Since its invention, plastic has been seen by us as a necessary evil. It seems like something
that cannot be replaced, considering its convenience, cost efficiency and durability. The
evidence of our complete dependence on plastic can simply be verified by tracing our own
steps through the day. At any given hour, all we have to do is look around ourselves to see
how plastic has become a prominent part of our lives. From our shampoo bottles to our
grocery bags, plastic is used everywhere. So is it possible to imagine a world without
plastic?
According to the Central Pollution Control Board (CPCB) estimate from 2012, India produces
close to 26,000 tonnes of plastic a day. What makes this bad situation worse is the fact that
a little over 10,000 tonnes a day of plastic waste remains uncollected. Single-use plastic is
one of the biggest challenges for the country as far as waste management is concerned.
According to the United Nations Environment Programme (UNEP), “Single-use plastics, often
also referred to as disposable plastics, are commonly used for plastic packaging and include
items intended to be used only once before they are thrown away or recycled.”
Recognizing the tremendous threat this poses to the ecological system of India, Prime
Minister Narendra Modi launched the “Swachhata hi Sewa” campaign to end the use of
single-use plastic. The Prime Minister, in his address on the 73rd Independence Day – 15th
August 2019 urged the nation to make all possible efforts by all to make India free from
single-use plastic through a community mass mobilization.

 

In solidarity, HCL Samuday has implemented a week-long “Swachhata hi Sewa” campaign
from 23rd September to 1st October 2019. This campaign was undertaken with the following
objectives:
1. Mass level awareness generation on the ban of single-use plastics
2. Knowledge dissemination regarding waste management
3. Shramdaan for swachhata
4. Collection of single-use plastics dumped in the intervention areas (164 Gram Panchayats)

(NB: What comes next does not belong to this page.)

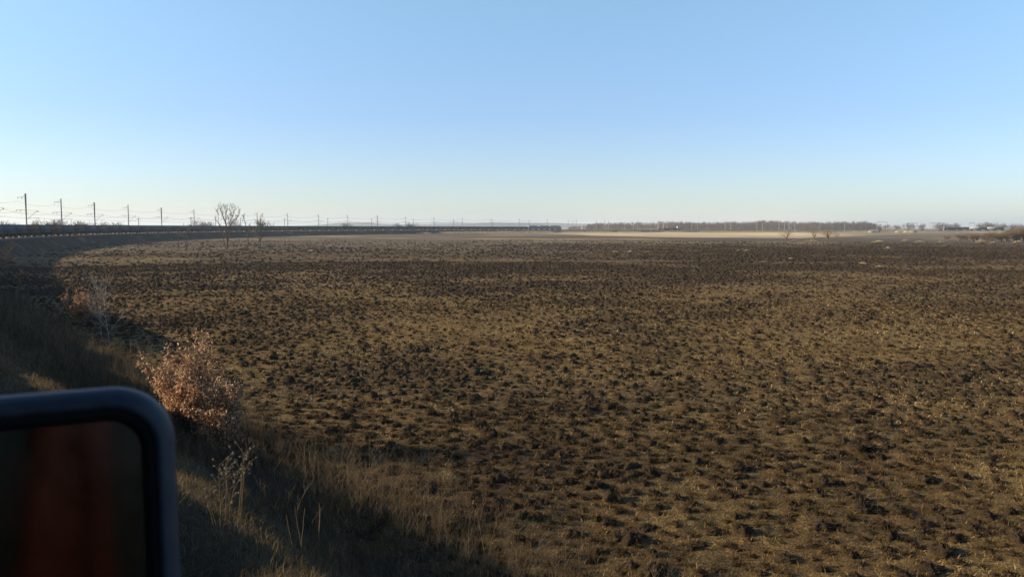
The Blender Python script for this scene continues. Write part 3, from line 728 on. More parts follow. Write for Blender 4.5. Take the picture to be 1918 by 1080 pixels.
tl = [(214, 470, 18, 7, 'broad pale straw tuft near the dark embankment foot, left of the field trees'), (248, 467, 10, 5, 'small pale tuft just right of the broad one near the embankment foot'),
 (372, 467, 12, 4, 'low straw tuft between the slim sapling and the tallest field tree'), (454, 466, 14, 6, 'pale tuft close behind the crooked thin tree'),
 (326, 479, 14, 4, 'flat straw tuft below the short dark leftmost field tree'), (510, 473, 13, 5, 'pale tuft right of the round-headed small field tree'),
 (533, 473, 11, 5, 'straw tuft midway between the round-headed tree and the stunted shrub'), (583, 472, 12, 6, 'peaked pale tuft left of the stunted dark shrub'),
 (617, 463, 10, 6, 'bright rounded tuft touching the stunted dark shrub stem'), (555, 474, 10, 3, 'faint low tuft left of the peaked pale tuft'),
 (676, 462, 12, 4, 'straw tuft alone, right of the stunted shrub'), (700, 469, 5, 4, 'tiny bright tuft below the lone straw tuft right of the shrub'),
 (754, 463, 9, 4, 'low beige tuft left of the peaked whitish mid-field tuft'), (826, 462, 9, 6, 'peaked whitish tuft at mid field under the middle of the train'),
 (797, 468, 18, 4, 'long flat straw patch tuft below the peaked whitish mid-field tuft'), (886, 453, 4, 4, 'tiny white tuft far off near the train'),
 (1152, 473, 9, 5, 'small pale tuft left of the bright round central tuft'), (1180, 474, 11, 7, 'bright round tuft, most prominent in the centre right field'),
 (1238, 455, 8, 4, 'tiny tuft right before the straw field edge'), (1383, 470, 8, 3, 'left one of two thin tufts lying on the grey burnt field'),
 (1398, 470, 9, 3, 'right one of two thin tufts lying on the grey burnt field'), (1480, 485, 12, 3, 'thin straw streak tuft on the dark field right of centre'),
 (1487, 452, 10, 4, 'pale tuft under the left one of the two round shrubs in the straw'), (1518, 452, 26, 4, 'long pale grass tuft under the right round shrub'),
 (1645, 454, 28, 5, 'long straw tuft row left of the whitish domed tuft on the right'), (1696, 453, 13, 6, 'whitish domed tuft left of the twin tufts on the right'),
 (1722, 454, 20, 4, 'flat straw tuft just right of the whitish domed tuft'), (1763, 454, 12, 4, 'low tuft between the domed tuft and the widest whitish tuft'),
 (1836, 455, 16, 7, 'widest whitish tuft in front of the russet bushes'), (1860, 456, 10, 5, 'small white tuft right of the widest whitish tuft'),
 (1906, 455, 14, 5, 'pale tuft at the right edge below the russet thicket'), (1615, 494, 16, 4, 'straw tuft on the nearer dark field, left one of a pair'),
 (1648, 500, 16, 4, 'straw tuft on the nearer dark field, right one of a pair'), (1663, 466, 9, 4, 'little bright tuft in the dark band below the long straw tuft row')]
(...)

The campaign strove to instil a sense of responsibility towards the environment across the
participating villages, creating a mass movement for adoption of alternatives to single-use
plastics and the collection & management of plastic waste through mass mobilization. HCL
Samuday’s initiative was able to strategically reach out to 1,00,000 rural households
across the three intervention blocks, i.e. Kachhauna, Kothawan, Behadar with a total of 492
hours of shramdaan. 1400 kgs of plastic waste were successfully collected from the target
areas. All of which was then disposed of through Umang Sunehra Kal Sewa Samiti and
Rosa Power Plant. All in all, the outcome of the campaign was a successful one.
The community participation led by HCL Samuday played a major role in the success of the
on-ground activations. It always comes down to the people. If the people of Hardoi did not
rally together to work towards responsible waste management, all campaign efforts would
have gone to waste. All the planning, awareness generation efforts and community
mobilization efforts through interpersonal communication and extracurricular activities were
able to bear fruit because the community is conscious and open to knowledge.

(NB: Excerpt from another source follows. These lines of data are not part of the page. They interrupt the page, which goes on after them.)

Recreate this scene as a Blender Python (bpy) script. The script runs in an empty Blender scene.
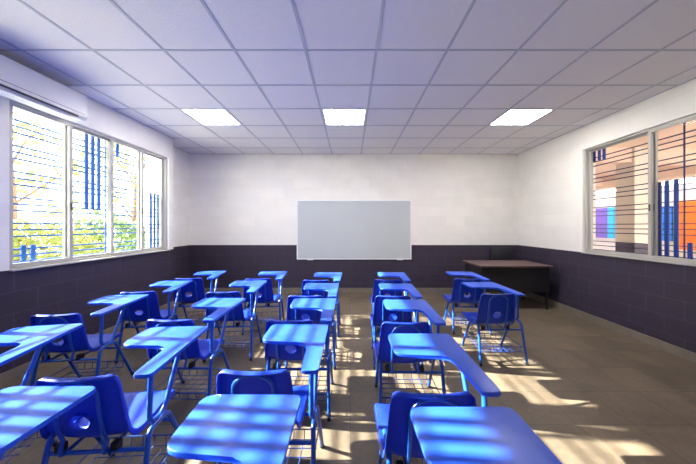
import bpy, bmesh, math, random
from mathutils import Vector, Matrix, geometry

C = bpy.context.scene.collection
PI = math.pi
random.seed(7)

# ------------------------------------------------------------------ room numbers (metres, camera at x=0,y=0)
XL, XR, YB, YF, ZC = -3.08, 3.53, 5.97, -1.3, 2.913
XREC, YREC = -3.37, 4.94
CAMZ = 1.40
WT = 0.20
WAIN = 1.0

# ------------------------------------------------------------------ materials
def new_mat(name):
    m = bpy.data.materials.new(name); m.use_nodes = True
    nt = m.node_tree; nt.nodes.clear()
    return m, nt
def N(nt, t, **kw):
    n = nt.nodes.new(t)
    for k, v in kw.items():
        if k.startswith('i_'): n.inputs[k[2:].replace('_', ' ')].default_value = v
        else: setattr(n, k, v)
    return n
def pbr(name, col, rough=.5, metal=0., spec=.5, noise=0., nscale=8., bump=0., bscale=60., coat=0., trans=0.):
    m, nt = new_mat(name); L = nt.links
    out = N(nt, 'ShaderNodeOutputMaterial'); b = N(nt, 'ShaderNodeBsdfPrincipled')
    b.inputs['Base Color'].default_value = (*col, 1); b.inputs['Roughness'].default_value = rough
    b.inputs['Metallic'].default_value = metal; b.inputs['Specular IOR Level'].default_value = spec
    b.inputs['Coat Weight'].default_value = coat; b.inputs['Coat Roughness'].default_value = .12
    L.new(b.outputs[0], out.inputs[0])
    tc = N(nt, 'ShaderNodeTexCoord')
    if noise:
        nz = N(nt, 'ShaderNodeTexNoise'); nz.inputs['Scale'].default_value = nscale; nz.inputs['Detail'].default_value = 5
        L.new(tc.outputs['Object'], nz.inputs['Vector'])
        mx = N(nt, 'ShaderNodeMix', data_type='RGBA'); L.new(nz.outputs[0], mx.inputs[0])
        mx.inputs[6].default_value = (*[c*(1-noise) for c in col], 1); mx.inputs[7].default_value = (*[min(1, c*(1+noise)) for c in col], 1)
        L.new(mx.outputs[2], b.inputs['Base Color'])
    if bump:
        nb = N(nt, 'ShaderNodeTexNoise'); nb.inputs['Scale'].default_value = bscale; nb.inputs['Detail'].default_value = 4
        L.new(tc.outputs['Object'], nb.inputs['Vector'])
        bp = N(nt, 'ShaderNodeBump'); bp.inputs['Strength'].default_value = bump; bp.inputs['Distance'].default_value = .004
        L.new(nb.outputs[0], bp.inputs['Height']); L.new(bp.outputs[0], b.inputs['Normal'])
    if trans:
        tr = N(nt, 'ShaderNodeBsdfTranslucent'); tr.inputs[0].default_value = (*col, 1)
        ms = N(nt, 'ShaderNodeMixShader'); ms.inputs[0].default_value = trans
        L.new(b.outputs[0], ms.inputs[1]); L.new(tr.outputs[0], ms.inputs[2]); L.new(ms.outputs[0], out.inputs[0])
    return m

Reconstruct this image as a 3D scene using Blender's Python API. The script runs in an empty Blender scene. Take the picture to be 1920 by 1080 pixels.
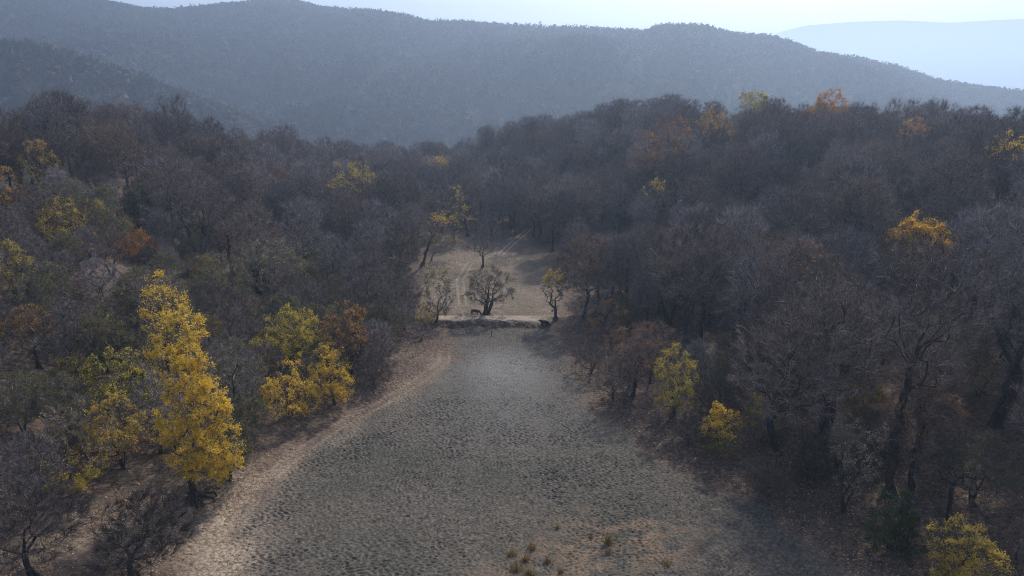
import bpy, math, random
import numpy as np

# ------------------------------------------------------------------ camera, light, exposure
SC = bpy.context.scene
COL = SC.collection
CAM_H, PITCH, F = 42.0, math.radians(15.0), 1274.0       # metres, radians, focal length in photo pixels
SUN_EL, SUN_AZ = math.radians(41.0), math.radians(25.0)  # azimuth clockwise from +Y (straight ahead)

cam_data = bpy.data.cameras.new("camera")
cam_data.sensor_width = 36.0
cam_data.lens = 36.0 * F / 1920.0
cam_data.clip_start, cam_data.clip_end = 0.5, 40000.0
cam = bpy.data.objects.new("camera", cam_data)
COL.objects.link(cam)
cam.location = (0, 0, CAM_H)
cam.rotation_euler = (math.pi / 2 - PITCH, 0, 0)
SC.camera = cam

world = bpy.data.worlds.new("World")
SC.world = world
world.use_nodes = True
wn = world.node_tree.nodes
sky = wn.new("ShaderNodeTexSky")
sky.sky_type = 'NISHITA'
sky.sun_disc = False
sky.sun_elevation, sky.sun_rotation = SUN_EL, SUN_AZ
sky.altitude, sky.air_density, sky.dust_density, sky.ozone_density = 600, 1.0, 5.0, 1.0
wn["Background"].inputs["Strength"].default_value = 0.085
world.node_tree.links.new(sky.outputs[0], wn["Background"].inputs["Color"])

sun_data = bpy.data.lights.new("sun", 'SUN')
sun_data.energy, sun_data.angle, sun_data.color = 2.9, math.radians(2.5), (1.0, 0.91, 0.79)
sun = bpy.data.objects.new("sun", sun_data)
COL.objects.link(sun)
sun.rotation_euler = (math.pi / 2 - SUN_EL, 0, math.pi - SUN_AZ)

SC.view_settings.view_transform = 'Standard'
SC.view_settings.look = 'None'
SC.view_settings.gamma = 1.0
SC.view_settings.exposure = 0.82
SC.render.engine = 'CYCLES'
SC.cycles.use_denoising = True
SC.cycles.denoising_input_passes = 'RGB_ALBEDO_NORMAL'
SC.cycles.denoising_prefilter = 'NONE'
SC.cycles.filter_width = 1.05
SC.cycles.max_bounces = 6
SC.cycles.diffuse_bounces = 2
SC.cycles.transmission_bounces = 3
SC.cycles.volume_bounces = 1
SC.cycles.use_adaptive_sampling = False
SC.cycles.sample_clamp_indirect = 3.0
SC.cycles.sample_clamp_direct = 6.0

rng = np.random.default_rng(7)

# ------------------------------------------------------------------ photo pixels <-> world
CP, SP = math.cos(PITCH), math.sin(PITCH)
def ray(px, py):
    a = (np.asarray(px, float) - 960) / F
    b = (540 - np.asarray(py, float)) / F
    return a, CP + SP * b, -SP + CP * b
def project(p):
    p = np.asarray(p, float)
    x, y, z = p[..., 0], p[..., 1], p[..., 2] - CAM_H
    d = y * CP - z * SP
    u = y * SP + z * CP
    return 960 + F * x / d, 540 - F * u / d, d
def flat(px, py, z=0.0):
    dx, dy, dz = ray(px, py)
    t = (z - CAM_H) / dz
    return dx * t, dy * t
def sstep(a, b, x):
    t = np.clip((x - a) / (b - a), 0, 1)
    return t * t * (3 - 2 * t)

# value noise on a lattice, vectorised
_tab = np.random.default_rng(3).random((256, 256))
def vnoise(x, y):
    xi, yi = np.floor(x).astype(int), np.floor(y).astype(int)
    fx, fy = x - xi, y - yi
    fx, fy = fx * fx * (3 - 2 * fx), fy * fy * (3 - 2 * fy)
    g = lambda i, j: _tab[i & 255, j & 255]
    return (g(xi, yi) * (1 - fx) + g(xi + 1, yi) * fx) * (1 - fy) + (g(xi, yi + 1) * (1 - fx) + g(xi + 1, yi + 1) * fx) * fy
def fbm(x, y, n=4):
    s, a = 0.0, 0.5
    for i in range(n):
        s = s + a * vnoise(x * 2 ** i + 17.3 * i, y * 2 ** i - 9.1 * i)
        a *= 0.5
    return s

# ------------------------------------------------------------------ the shape of the valley
# shore of the dry lake and edges of the clearing, as photo pixels on level ground
_L = [(290, 1300), (412, 1080), (468, 935), (552, 860), (640, 802), (760, 735), (845, 680), (850, 655), (830, 625), (806, 590), (785, 525), (800, 485), (868, 455), (900, 428)]
_R = [(1850, 1300), (1612, 1080), (1436, 955), (1330, 905), (1210, 838), (1120, 765), (1082, 705), (1065, 660), (1050, 625), (1058, 590), (1050, 535), (1005, 485), (975, 450), (958, 420)]
_LX, _LY = flat(*np.array(_L, float).T)
_RX, _RY = flat(*np.array(_R, float).T)
def xl(y): return np.interp(y, np.append(_LY, [330, 420]), np.append(_LX, [-36, -70]))
def xr(y): return np.interp(y, np.append(_RY, [330, 420]), np.append(_RX, [-26, -60]))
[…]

However, our progress does not end with one campaign. Like the people of Hardoi, we need
to work together as a community if we want to see long term positive changes. It is time we
take ownership of our roles in the effort to make India a plastic waste-free country. Together,
let’s take a stand for the sustainable development of our country. Being ecologically
conscious cannot be a whim for us. We must internalise these changes and work towards
reducing, reusing, and recycling single-use plastic.